* [GIVEN TASK]
Take the lines of the data below from the very first through the line containing "R = math.radians" and output them exactly, pictures excluded.

* [DATA SUPPLIED]

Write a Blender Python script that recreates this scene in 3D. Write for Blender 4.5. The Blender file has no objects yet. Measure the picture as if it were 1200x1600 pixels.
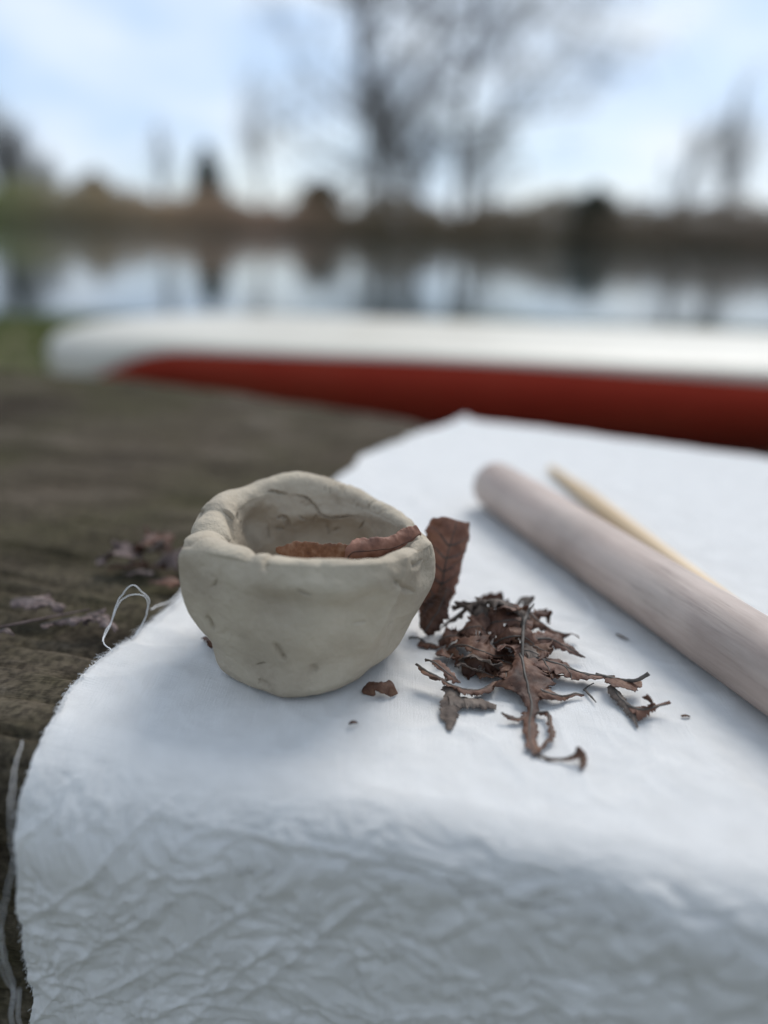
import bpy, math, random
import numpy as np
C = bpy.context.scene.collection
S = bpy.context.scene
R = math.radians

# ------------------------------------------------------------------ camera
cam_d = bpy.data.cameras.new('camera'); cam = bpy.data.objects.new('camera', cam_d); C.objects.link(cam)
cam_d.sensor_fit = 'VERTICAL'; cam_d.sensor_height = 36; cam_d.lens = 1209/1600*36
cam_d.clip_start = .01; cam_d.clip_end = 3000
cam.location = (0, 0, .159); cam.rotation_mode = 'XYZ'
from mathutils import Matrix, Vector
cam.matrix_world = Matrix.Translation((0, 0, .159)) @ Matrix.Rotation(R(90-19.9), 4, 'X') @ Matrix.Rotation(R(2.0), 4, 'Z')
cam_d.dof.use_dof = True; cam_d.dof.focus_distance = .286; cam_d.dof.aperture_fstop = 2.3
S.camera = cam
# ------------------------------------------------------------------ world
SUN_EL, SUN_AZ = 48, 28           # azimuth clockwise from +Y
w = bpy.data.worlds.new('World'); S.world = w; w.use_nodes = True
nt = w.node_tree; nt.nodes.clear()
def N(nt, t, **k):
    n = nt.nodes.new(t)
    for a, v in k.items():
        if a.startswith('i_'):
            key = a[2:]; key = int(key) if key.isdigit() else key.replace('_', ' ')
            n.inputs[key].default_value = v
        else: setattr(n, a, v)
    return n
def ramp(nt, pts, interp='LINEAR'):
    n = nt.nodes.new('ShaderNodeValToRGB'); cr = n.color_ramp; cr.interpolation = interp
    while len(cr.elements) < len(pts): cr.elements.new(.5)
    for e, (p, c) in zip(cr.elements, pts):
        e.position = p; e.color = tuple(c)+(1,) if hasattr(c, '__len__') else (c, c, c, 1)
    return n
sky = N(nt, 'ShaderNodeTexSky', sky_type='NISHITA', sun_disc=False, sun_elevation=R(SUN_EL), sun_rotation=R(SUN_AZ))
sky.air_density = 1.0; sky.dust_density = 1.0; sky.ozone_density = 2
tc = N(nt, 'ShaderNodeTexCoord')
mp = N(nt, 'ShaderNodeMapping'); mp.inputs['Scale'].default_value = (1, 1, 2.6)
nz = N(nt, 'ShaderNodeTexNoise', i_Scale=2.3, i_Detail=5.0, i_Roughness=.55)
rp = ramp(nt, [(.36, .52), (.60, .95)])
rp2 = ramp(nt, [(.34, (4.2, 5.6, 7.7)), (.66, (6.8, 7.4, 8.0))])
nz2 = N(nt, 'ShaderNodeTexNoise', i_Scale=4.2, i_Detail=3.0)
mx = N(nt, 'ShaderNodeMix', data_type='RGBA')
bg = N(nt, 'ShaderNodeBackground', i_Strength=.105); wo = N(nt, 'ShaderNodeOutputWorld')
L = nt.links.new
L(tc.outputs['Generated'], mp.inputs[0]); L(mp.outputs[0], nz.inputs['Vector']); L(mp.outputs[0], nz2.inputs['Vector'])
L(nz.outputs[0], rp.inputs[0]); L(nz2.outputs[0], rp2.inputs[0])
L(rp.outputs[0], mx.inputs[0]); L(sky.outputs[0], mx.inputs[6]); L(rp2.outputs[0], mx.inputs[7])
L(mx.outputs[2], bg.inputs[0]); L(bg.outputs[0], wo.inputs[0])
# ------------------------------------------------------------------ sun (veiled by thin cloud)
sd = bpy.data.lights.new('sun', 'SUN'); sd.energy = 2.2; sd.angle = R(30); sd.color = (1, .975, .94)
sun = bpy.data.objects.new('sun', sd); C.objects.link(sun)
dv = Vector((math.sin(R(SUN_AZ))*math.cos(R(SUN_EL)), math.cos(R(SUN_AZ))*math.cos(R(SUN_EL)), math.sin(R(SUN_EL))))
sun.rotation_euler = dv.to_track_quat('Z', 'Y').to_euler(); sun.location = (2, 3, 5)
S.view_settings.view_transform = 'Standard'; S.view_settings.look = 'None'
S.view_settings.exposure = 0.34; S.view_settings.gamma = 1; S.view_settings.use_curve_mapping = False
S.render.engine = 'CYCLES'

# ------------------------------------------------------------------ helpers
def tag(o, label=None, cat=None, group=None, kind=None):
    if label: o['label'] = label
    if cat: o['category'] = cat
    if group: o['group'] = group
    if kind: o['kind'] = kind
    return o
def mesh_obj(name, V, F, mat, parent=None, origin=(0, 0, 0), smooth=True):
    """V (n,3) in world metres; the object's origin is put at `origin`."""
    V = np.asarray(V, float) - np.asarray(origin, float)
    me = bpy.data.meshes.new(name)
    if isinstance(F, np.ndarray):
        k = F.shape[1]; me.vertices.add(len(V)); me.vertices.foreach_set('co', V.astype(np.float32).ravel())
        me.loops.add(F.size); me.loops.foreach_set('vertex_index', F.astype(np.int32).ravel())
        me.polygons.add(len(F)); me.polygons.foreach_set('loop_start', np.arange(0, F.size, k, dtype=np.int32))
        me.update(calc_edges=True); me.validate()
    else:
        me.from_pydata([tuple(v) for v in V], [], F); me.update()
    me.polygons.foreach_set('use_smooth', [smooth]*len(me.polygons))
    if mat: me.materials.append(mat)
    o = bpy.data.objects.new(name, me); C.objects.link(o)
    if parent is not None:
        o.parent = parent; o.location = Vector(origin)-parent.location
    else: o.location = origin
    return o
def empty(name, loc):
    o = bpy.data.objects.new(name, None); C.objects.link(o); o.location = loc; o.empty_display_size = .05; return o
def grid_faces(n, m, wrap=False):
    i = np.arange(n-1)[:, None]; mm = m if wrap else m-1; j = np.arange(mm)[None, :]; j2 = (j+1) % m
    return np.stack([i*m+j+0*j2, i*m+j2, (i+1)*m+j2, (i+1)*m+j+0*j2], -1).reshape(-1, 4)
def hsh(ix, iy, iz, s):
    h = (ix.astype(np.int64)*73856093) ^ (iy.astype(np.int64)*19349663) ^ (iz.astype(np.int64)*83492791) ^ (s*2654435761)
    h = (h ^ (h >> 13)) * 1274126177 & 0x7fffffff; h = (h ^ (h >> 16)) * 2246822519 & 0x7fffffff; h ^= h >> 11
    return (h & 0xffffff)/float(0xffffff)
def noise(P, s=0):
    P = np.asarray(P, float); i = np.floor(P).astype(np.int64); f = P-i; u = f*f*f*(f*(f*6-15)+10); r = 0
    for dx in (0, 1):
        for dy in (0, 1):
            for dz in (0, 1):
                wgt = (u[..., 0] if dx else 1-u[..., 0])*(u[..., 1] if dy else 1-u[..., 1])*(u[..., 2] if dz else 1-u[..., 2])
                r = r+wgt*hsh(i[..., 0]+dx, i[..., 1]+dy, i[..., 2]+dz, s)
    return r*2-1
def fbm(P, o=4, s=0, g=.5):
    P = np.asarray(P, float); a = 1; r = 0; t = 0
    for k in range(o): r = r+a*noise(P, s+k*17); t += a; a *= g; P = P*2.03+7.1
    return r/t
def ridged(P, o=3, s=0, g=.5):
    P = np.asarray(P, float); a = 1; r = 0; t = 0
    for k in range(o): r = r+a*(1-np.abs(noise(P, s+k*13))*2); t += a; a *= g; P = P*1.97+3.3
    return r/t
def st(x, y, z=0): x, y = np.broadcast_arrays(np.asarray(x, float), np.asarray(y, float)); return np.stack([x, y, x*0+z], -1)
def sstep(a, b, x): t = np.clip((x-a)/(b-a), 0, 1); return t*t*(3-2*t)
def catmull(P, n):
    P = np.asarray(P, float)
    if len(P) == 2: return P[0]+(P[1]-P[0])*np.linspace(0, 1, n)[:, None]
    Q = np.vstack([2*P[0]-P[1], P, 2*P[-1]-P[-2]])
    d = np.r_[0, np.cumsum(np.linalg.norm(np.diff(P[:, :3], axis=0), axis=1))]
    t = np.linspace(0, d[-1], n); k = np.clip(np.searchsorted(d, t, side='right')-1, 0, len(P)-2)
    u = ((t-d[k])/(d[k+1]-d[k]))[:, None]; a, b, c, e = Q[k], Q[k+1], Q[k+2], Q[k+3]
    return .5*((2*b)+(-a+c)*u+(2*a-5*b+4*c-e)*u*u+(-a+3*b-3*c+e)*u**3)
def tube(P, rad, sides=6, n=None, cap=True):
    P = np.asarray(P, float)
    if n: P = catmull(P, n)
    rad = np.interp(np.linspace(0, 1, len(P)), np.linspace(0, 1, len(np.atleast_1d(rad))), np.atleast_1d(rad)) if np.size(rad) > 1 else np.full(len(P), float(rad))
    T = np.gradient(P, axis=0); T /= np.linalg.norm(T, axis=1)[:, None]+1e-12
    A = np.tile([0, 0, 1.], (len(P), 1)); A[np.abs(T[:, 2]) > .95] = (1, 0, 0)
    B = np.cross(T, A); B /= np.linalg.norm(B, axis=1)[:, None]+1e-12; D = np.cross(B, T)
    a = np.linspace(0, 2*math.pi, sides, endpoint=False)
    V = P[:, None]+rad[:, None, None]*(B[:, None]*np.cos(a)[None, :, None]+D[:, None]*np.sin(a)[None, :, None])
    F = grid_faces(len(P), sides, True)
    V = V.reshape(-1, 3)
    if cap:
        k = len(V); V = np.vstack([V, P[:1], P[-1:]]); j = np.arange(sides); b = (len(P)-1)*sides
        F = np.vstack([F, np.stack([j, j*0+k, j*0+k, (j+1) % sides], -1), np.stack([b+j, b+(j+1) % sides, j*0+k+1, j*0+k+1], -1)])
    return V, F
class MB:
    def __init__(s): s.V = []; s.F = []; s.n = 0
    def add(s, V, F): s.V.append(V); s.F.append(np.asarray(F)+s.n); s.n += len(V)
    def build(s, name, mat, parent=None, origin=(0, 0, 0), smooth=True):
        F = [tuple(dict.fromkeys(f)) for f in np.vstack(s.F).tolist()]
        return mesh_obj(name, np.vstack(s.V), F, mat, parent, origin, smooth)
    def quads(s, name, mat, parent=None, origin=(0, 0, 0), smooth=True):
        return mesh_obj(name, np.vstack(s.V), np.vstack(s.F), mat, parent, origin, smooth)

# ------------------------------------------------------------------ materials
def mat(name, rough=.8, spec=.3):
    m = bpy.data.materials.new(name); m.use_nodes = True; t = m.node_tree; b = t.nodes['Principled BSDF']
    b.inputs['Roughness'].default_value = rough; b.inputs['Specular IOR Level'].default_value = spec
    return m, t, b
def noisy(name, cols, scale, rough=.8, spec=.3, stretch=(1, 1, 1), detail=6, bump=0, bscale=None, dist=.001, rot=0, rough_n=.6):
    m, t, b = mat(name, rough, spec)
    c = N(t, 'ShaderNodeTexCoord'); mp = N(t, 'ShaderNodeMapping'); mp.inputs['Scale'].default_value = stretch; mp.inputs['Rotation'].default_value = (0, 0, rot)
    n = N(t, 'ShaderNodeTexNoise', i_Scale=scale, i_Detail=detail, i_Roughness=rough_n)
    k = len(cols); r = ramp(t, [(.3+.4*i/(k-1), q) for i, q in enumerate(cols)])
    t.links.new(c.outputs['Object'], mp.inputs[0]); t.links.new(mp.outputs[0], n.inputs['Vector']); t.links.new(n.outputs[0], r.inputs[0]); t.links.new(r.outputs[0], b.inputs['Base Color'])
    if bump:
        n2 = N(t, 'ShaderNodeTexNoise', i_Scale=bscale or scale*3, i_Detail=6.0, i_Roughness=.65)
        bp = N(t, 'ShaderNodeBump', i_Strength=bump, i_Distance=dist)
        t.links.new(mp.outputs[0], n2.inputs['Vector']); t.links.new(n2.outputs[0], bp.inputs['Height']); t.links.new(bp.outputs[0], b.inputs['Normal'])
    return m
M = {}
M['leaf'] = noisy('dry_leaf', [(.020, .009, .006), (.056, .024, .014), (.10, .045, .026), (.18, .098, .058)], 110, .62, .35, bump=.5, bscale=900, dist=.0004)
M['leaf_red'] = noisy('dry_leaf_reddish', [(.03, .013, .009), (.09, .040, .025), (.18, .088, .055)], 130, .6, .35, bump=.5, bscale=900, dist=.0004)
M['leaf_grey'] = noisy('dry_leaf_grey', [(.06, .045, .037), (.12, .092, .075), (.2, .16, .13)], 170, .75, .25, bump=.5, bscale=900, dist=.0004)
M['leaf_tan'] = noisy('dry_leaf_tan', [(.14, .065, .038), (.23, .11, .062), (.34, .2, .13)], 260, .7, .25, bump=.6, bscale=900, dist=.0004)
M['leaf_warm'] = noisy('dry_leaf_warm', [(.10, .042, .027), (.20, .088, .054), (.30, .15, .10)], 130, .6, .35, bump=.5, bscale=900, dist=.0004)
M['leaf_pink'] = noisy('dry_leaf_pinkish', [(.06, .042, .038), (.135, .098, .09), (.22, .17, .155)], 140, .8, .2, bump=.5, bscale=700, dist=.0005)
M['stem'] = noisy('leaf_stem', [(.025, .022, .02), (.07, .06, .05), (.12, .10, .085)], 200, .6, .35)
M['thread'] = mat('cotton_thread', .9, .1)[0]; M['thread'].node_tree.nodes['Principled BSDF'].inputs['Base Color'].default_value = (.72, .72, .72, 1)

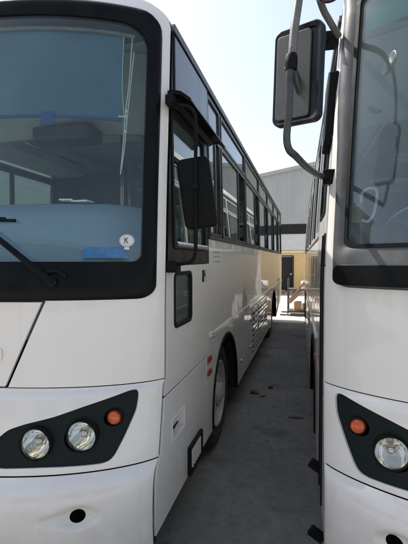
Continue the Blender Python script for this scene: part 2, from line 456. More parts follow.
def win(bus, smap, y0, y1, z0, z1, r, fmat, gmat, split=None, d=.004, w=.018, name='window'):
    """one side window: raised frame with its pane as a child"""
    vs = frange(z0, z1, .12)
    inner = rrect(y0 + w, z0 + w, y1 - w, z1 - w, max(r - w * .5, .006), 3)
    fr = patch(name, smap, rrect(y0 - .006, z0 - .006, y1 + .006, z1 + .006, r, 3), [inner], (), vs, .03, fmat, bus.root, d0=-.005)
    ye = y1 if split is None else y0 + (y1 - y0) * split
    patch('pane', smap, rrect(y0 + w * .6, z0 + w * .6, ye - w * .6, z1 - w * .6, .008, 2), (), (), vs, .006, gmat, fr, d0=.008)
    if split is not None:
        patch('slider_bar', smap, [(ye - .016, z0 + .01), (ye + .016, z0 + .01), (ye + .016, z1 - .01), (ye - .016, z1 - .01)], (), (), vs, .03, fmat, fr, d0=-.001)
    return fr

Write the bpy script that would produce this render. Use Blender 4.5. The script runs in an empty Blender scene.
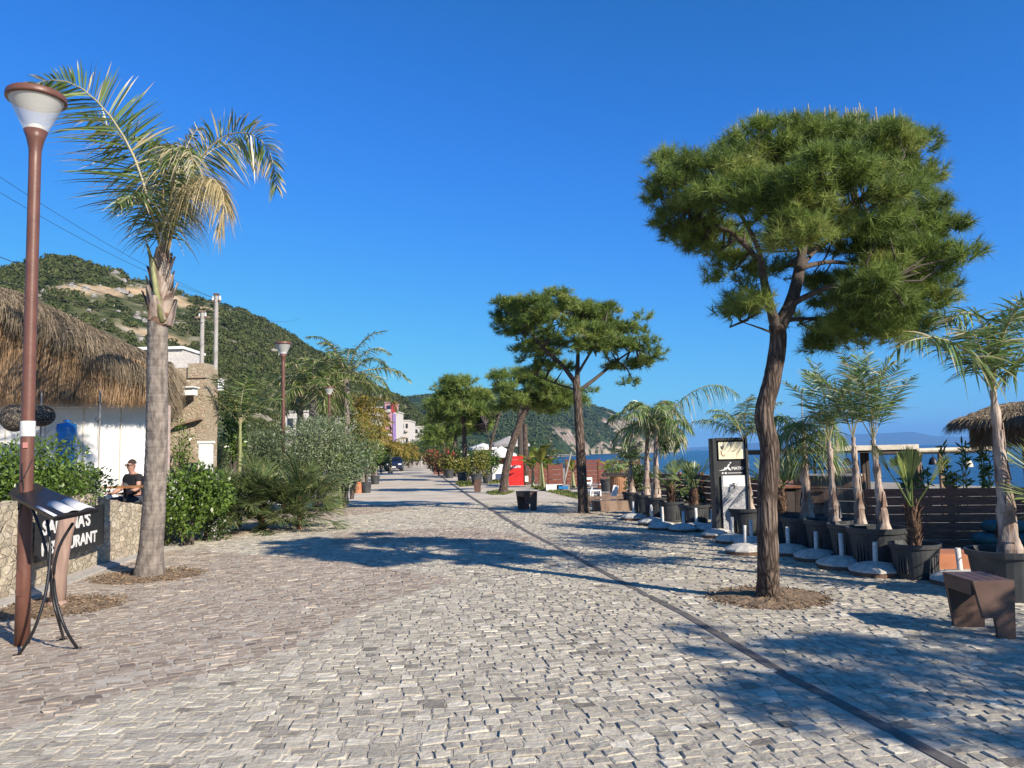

* [EXPECTED OUTPUT]
Write a Blender Python script that recreates this scene in 3D. Write for Blender 4.5. The Blender file has no objects yet. Measure the picture as if it were 1200x1600 pixels.
import bpy, math, random
import numpy as np
C = bpy.context.scene.collection
S = bpy.context.scene
R = math.radians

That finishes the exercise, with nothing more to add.